An interesting collection of essays about European Jewry and the rise of modern capitalism. It is neither an economic history of capitalism, nor a history of European Jewry, but it does capture snapshots of both. Covering the middle ages up through the twentieth century, Muller’s essays examine the role of antisemitism and how that affected the relationship of Jews to modern capitalism. He argues that earlier religious antisemitism (large rooted in Christian theology) lead to the restriction of employment by Jews to areas of trade and commerce; and then as modern capitalism grows, the Jewish overrepresentation in trade and commerce leads to new forms of antisemitism. Muller also explores the Jewish involvement in the major social movements of nineteenth and twentieth century Europe. He shows that Jews were overrepresented in most of these movements, not just socialism and communism as is the common stereotype. Indeed, Muller argues, that only a small minority of European Jews were ever supportive of the socialist movements. And in the movements, Jews were also always a small minority. But Jewish involvement was conspicuous and tended to reinforce older antisemitic stereotypes, and so these newer antisemitic tropes develop. In one of the more tragic ironies of the twentieth century is that Jews were regarded, by the socialist left, as being evil, rapacious capitalists, but then, on the right, as being the leaders of communist vanguard.
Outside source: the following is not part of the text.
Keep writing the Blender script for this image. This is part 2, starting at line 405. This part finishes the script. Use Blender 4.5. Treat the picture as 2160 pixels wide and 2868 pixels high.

Muller also looks at the rise of nationalism and how Zionism fits into that both as a form of nationalism and a response to European nationalism.

All the essays are clear and informative, exploring the contours of this history in interesting and often novel ways. The analysis is at a more general level; a ten-thousand-foot view if you will, rather than getting into any great detail. As such, this is a good starting place, rather than the only or final account, for understanding the complex relationships of capitalism, socialism, antisemitism, and Zionism.